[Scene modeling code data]
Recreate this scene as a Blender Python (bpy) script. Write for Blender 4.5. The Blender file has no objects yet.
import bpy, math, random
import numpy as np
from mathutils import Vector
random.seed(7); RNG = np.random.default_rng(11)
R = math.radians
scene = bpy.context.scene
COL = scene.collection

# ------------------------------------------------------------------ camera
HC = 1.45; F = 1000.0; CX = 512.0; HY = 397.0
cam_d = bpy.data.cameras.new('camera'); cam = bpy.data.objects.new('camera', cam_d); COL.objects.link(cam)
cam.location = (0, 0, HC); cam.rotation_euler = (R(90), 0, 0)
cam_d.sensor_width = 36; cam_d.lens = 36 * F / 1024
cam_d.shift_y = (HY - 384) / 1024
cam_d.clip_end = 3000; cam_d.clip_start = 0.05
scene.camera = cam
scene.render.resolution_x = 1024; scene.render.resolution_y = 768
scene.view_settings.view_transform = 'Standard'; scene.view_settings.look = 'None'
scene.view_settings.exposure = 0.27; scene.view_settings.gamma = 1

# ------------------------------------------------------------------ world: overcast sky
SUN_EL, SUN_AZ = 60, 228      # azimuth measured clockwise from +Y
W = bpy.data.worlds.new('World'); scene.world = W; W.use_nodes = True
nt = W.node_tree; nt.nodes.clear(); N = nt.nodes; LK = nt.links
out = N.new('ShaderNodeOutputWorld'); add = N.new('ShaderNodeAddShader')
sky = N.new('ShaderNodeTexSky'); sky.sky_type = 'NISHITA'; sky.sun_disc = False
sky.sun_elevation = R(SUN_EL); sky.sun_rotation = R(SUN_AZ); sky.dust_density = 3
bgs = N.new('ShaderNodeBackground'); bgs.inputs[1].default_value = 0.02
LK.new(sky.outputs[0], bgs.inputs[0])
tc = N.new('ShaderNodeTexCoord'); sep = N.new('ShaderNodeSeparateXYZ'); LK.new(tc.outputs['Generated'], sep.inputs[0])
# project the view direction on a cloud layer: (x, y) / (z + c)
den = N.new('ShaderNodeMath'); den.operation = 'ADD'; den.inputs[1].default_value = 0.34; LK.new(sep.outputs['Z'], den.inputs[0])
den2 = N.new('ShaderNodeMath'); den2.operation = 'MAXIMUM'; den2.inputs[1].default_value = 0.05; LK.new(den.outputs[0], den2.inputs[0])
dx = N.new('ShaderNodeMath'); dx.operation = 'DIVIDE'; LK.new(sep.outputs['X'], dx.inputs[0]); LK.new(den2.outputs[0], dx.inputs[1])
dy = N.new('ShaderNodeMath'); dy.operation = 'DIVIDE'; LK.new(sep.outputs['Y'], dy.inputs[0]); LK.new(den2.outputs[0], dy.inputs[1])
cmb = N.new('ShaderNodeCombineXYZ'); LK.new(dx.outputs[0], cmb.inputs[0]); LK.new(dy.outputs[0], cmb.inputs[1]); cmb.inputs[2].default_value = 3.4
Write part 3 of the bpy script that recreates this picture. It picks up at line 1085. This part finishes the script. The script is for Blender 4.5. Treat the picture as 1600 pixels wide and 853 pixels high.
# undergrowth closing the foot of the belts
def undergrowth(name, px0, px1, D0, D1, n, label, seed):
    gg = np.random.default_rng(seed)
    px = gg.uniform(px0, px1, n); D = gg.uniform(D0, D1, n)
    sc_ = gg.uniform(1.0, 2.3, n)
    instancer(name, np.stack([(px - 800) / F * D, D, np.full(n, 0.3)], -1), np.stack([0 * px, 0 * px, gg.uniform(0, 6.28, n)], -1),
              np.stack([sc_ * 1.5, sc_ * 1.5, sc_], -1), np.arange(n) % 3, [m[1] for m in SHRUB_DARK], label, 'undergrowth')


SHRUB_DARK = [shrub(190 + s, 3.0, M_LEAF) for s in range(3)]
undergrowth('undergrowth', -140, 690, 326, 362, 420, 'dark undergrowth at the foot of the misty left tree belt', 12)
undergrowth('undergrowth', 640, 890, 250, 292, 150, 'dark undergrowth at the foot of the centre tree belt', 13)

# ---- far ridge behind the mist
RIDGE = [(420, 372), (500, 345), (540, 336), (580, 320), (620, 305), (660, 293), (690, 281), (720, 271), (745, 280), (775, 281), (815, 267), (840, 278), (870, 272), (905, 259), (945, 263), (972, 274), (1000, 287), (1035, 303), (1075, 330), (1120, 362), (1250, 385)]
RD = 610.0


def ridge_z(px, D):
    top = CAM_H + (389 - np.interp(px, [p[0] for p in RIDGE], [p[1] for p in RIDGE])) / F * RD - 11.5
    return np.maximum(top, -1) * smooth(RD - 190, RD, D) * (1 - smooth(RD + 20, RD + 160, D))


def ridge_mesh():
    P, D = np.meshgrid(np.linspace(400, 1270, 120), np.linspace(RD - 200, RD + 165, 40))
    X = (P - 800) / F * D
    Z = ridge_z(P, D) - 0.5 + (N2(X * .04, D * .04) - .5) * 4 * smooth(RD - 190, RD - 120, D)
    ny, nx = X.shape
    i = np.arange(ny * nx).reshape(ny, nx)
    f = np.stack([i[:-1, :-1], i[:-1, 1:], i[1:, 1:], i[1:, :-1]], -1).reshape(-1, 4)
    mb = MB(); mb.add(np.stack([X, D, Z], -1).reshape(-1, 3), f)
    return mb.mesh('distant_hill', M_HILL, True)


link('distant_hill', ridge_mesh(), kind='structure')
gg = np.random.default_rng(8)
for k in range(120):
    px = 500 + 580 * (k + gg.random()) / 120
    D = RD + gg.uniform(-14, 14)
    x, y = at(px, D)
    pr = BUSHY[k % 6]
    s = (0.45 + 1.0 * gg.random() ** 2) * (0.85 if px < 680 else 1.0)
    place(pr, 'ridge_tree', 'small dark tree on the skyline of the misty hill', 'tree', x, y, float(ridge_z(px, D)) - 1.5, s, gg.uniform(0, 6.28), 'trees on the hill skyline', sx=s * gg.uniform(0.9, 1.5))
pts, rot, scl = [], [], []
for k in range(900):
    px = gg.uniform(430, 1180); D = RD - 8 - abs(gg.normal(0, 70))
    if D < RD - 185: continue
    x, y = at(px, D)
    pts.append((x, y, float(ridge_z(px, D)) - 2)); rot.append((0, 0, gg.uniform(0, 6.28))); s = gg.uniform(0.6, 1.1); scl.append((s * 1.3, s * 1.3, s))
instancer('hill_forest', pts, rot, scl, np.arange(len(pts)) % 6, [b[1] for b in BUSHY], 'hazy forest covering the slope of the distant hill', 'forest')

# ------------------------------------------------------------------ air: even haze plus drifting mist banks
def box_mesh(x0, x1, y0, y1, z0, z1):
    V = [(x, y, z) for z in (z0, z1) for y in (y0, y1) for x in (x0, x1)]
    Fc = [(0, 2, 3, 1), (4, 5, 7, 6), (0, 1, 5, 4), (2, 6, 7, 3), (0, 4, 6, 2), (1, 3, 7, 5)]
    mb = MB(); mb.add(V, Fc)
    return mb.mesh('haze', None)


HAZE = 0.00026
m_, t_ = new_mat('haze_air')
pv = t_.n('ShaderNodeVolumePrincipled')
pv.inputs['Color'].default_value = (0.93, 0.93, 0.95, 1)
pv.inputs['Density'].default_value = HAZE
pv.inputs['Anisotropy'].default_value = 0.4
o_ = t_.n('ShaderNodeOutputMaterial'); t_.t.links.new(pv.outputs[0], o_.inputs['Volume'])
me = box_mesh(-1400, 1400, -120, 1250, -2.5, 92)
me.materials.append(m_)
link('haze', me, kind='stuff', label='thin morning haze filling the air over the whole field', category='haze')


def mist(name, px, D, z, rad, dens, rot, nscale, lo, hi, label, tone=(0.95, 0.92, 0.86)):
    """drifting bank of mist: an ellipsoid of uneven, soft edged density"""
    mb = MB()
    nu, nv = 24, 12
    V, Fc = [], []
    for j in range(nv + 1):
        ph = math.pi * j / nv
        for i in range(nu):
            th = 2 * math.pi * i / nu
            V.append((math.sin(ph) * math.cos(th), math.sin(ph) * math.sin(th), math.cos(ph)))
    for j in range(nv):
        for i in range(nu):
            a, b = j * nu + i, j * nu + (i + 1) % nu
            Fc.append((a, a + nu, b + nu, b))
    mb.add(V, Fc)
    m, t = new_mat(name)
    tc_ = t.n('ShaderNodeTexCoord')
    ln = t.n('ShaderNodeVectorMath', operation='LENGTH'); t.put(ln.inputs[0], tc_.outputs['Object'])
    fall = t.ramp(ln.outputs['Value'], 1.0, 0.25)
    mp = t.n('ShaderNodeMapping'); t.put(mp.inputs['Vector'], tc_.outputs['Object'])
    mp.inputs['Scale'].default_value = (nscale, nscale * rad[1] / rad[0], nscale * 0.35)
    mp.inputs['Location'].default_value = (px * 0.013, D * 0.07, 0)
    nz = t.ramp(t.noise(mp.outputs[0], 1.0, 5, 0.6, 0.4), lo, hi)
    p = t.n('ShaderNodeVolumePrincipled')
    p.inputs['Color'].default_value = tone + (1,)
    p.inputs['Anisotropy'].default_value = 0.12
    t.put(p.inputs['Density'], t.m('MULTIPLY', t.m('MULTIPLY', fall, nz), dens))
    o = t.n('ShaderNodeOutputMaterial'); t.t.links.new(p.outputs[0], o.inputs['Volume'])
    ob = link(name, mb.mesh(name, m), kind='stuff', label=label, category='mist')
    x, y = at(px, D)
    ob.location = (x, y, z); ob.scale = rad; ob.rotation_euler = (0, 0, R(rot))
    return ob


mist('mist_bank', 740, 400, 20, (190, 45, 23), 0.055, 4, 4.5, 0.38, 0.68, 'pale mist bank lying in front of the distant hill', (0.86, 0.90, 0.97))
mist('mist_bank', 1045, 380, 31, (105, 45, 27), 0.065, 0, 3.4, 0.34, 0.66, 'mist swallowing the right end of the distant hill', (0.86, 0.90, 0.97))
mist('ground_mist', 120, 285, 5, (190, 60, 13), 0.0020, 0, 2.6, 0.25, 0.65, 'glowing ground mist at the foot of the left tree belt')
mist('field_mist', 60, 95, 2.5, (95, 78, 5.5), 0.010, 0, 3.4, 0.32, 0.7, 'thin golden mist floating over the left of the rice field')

→ **TASK TO COMPLETE**
Begin with the line that has "Write part 3" in the listing above and end after the line that has "np.stack([sc_ * 1.5, sc_"; output those lines exactly.

→ **ANSWER TO THE TASK**
Write part 3 of the bpy script that recreates this picture. It picks up at line 1085. This part finishes the script. The script is for Blender 4.5. Treat the picture as 1600 pixels wide and 853 pixels high.
# undergrowth closing the foot of the belts
def undergrowth(name, px0, px1, D0, D1, n, label, seed):
    gg = np.random.default_rng(seed)
    px = gg.uniform(px0, px1, n); D = gg.uniform(D0, D1, n)
    sc_ = gg.uniform(1.0, 2.3, n)
    instancer(name, np.stack([(px - 800) / F * D, D, np.full(n, 0.3)], -1), np.stack([0 * px, 0 * px, gg.uniform(0, 6.28, n)], -1),
              np.stack([sc_ * 1.5, sc_ * 1.5, sc_], -1), np.arange(n) % 3, [m[1] for m in SHRUB_DARK], label, 'undergrowth')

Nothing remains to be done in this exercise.